Nel 2005, con Carla Accardi, Renato Guttuso, Antonietta Raphael Mafai, Mario Schifano, Pippo Rizzo e il fotografo Ferinando Scianna, espone a Parigi nella mostra L’Echange- 3° Salone Internazionale di Arti Plastiche e Figurative. Nel 2009, ancora in Francia, è nella mostra “Parva Naturalia anotation en marge d’Aristote”, curata da Antonina Greco negli spazi della Bibliothèque de Caen. Nel 2010 è nella rassegna “Genius Loci “, alla Galerie Miejsce/der ort, a Berlino.
In questo periodo Leto, accanto ad una serie di libri d’artista, realizza una serie di opere che si sviluppano nello spazio calpestabile. Tra queste: Yoni e Lingam, del 1994, attualmente nella Collezione del Museum- Ezio Pagano “Made in Italy” del 2011, esposta alla Biennale di Venezia – Iniziativa speciale Lo stato dell’Arte e “Ritratto di ignoto”, presentata al Premio Internazionale IV edizione   Limen arte a Vibo Valentia. Nel 2016 tiene la Personale Racconti di carte presso la galleria Adalberto Catanzaro a Bagheria, curata da Valentino Catricalà ed in quella occasione il Museo Riso –Polo Museale Regionale di Palermo, acquisisce due sue opere nella collezione. Nello stesso anno tiene la personale Giovanni Leto-Orizzonte in orizzonte 1985 / 2016, curata da Lorenzo Bruni, alle Fabbriche Chiaramontane ad Agrigento.

 

Nel 2018 partecipa a BIAS - Biennale Internazionale  Contemporanea Sacra, curata da Chiara Donà Dalle Rose al Museo Riso di Palermo e alla Fondazione Orestiadi  Ludovico Corrao a Gibellina.
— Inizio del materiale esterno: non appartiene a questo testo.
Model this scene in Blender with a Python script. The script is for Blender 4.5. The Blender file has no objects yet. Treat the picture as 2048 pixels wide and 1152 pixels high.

Nel 2019 il Museo Riso di Palermo promuove la personale Giovanni Leto - Ritratto di Ignoto, curata da Franco Lo Piparo, negli spazi espositivi della Cappella dell’Incoronata. Nello stesso anno, insieme  Renata Boero, Felice Levini, Hidetoshi Nagasawa,  Luca Maria Patella, ed altri artisti di rilievo, è nella rassegna itinerante Ponte di conversazione con Paolo Aita, tenutasi a Roma  al Museo Bilotti – Aranciera di Villa Borghese. Nel 2020 L’Accademia di Belle Arti di Palermo inserisce due sue opere nella Collezione di Libri d’Artista, documentate nel Catalogo “Artist’ Books – nuove opere in collezione, 2020”, catalogo che contiene oltre alla presentazione di Umberto de Paola, i contributi teorici di Marco Giovenale, Francesco Aprile e Giovanna Filippello. Nello stesso anno è presente con una sua opera nella mostra Novecento - da Pirandello a Guccione, curata da Vittorio Sgarbi al Convitto delle Arti a Noto (Siracusa).   Attualmente l’artista, insieme a nuove opere ambientali, installazioni ed opere segniche, viene coniugando la carta a nuovi materiali.  

 

Nel 2024  la Collezione Bongiani Art Museum di Salerno  gli organizza una mostra retrospettiva  a cura di Sandro Bongiani con oltre 70 opere che riassume oltre 60 anni di assiduo lavoro (1961-2023) svolto  dall’artista siciliano.

 

Il curriculum dell’artista è costellato da un’ampia bibliografia e da un corposo elenco di mostre personali e collettive che hanno avuto luogo in Italia e all’estero: Parigi, Berlino, Sydnei, Stoccolma, Helsingborg, Bagdad e New York. Sue opere figurano in vari musei e collezioni pubbliche e private: al Museo Renato Guttuso - Villa Cattolica a Bagheria (PA;  nella Pinacoteca d’Arte Contemporanea di Sulmona (AQ); al Museo Bargellini a Pieve di Cento (BO); alla Fondazione Orestiadi – Ludovico Corrao a Gibellina (TP) al Museo Bilotti di Roma; al Museo Riso – Polo Museale Regionale di Palermo; al Museum – Ezio Pagano a Bagheria, alla Pinacoteca Civica d’Arte Contemporanea di Marsala, alla Galleria Civica di San Felice Sul Panaro, al Museo Civico d’Arte Contemporanea di Messina, al Museo Civico “F. Carbone” a Godrano, al Museo d’Arte Contemporanea di Rende. Attualmente vive e lavora a Bagheria.